How Time Rounding Works
If you round clock-in and clock-out times instead of tracking to the exact minute, federal rules allow rounding to the nearest 15-minute increment. The key rule: 1 to 7 minutes get rounded down, and 8 to 14 minutes get rounded up to the next quarter hour. So an employee who clocks in at 8:07 is recorded as starting at 8:00, but clocking in at 8:08 rounds up to 8:15.
This system is legal as long as it’s neutral over time and you don’t always round in the employer’s favor. If you’d rather avoid the complexity, just track exact minutes. The FLSA allows any timekeeping method as long as it’s complete and accurate.
Fixed-Schedule Shortcut
If your employees work the same hours every day, you don’t need them to fill in times each shift. Federal rules allow you to record the fixed schedule once and simply note any exceptions. For instance, if someone always works 8:00 to 4:30 with a 30-minute lunch, you can keep that schedule on file and only record deviations, like leaving early on a Wednesday. This saves time while staying compliant, and it works well for salaried non-exempt workers whose schedules rarely change.
Submitting and Approving Timesheets
A timesheet that nobody reviews is a liability. Set a clear submission deadline, such as end of day every Friday for weekly sheets, or the Monday after a biweekly period closes. Employees should sign or digitally confirm that their entries are accurate before submitting.
A manager or supervisor should then review the timesheet for obvious errors: missing days, shifts that exceed normal hours without an overtime note, or break periods that don’t add up. Once reviewed, the approver signs off and the sheet gets locked or filed so it can’t be altered after the fact. This two-step process (employee submits, manager approves) creates an audit trail that protects both parties if there’s ever a dispute about hours or pay.
Automated reminders help if late submissions are a recurring problem. Even a simple recurring calendar invite or email reminder the day before timesheets are due can significantly improve on-time submission rates.
How Long to Keep Timesheets
Federal law requires employers to retain payroll records, including timesheets, for at least three years. That covers total hours worked, overtime pay, wage rates, and deductions. Store completed timesheets in a secure location, whether that’s a locked filing cabinet for paper copies or a backed-up digital folder for spreadsheets. If you ever face a wage dispute or a Department of Labor audit, these records are your primary evidence.

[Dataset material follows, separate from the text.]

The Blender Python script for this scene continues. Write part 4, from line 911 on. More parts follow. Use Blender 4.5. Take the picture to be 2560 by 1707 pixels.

Paper, Spreadsheet, or Software
For a sole proprietor with a handful of employees, a printed timesheet template or a simple spreadsheet works fine. You get full control over the layout, it costs nothing, and the learning curve is minimal. The downside is manual data entry and the risk of formula errors or lost files.
Dedicated time-tracking software (like QuickBooks Time, Harvest, or Clockify) automates much of the process. Employees clock in from a phone or computer, breaks are tracked automatically, overtime flags appear in real time, and approved timesheets flow directly into payroll. The trade-off is a monthly subscription cost, typically per user, and the time to set up and train your team.
For freelancers and independent contractors who need timesheets for client billing rather than payroll compliance, a basic spreadsheet is usually enough. Include the project name or client, a description of work performed, and hours per task. This doubles as an invoice backup if a client ever questions a bill.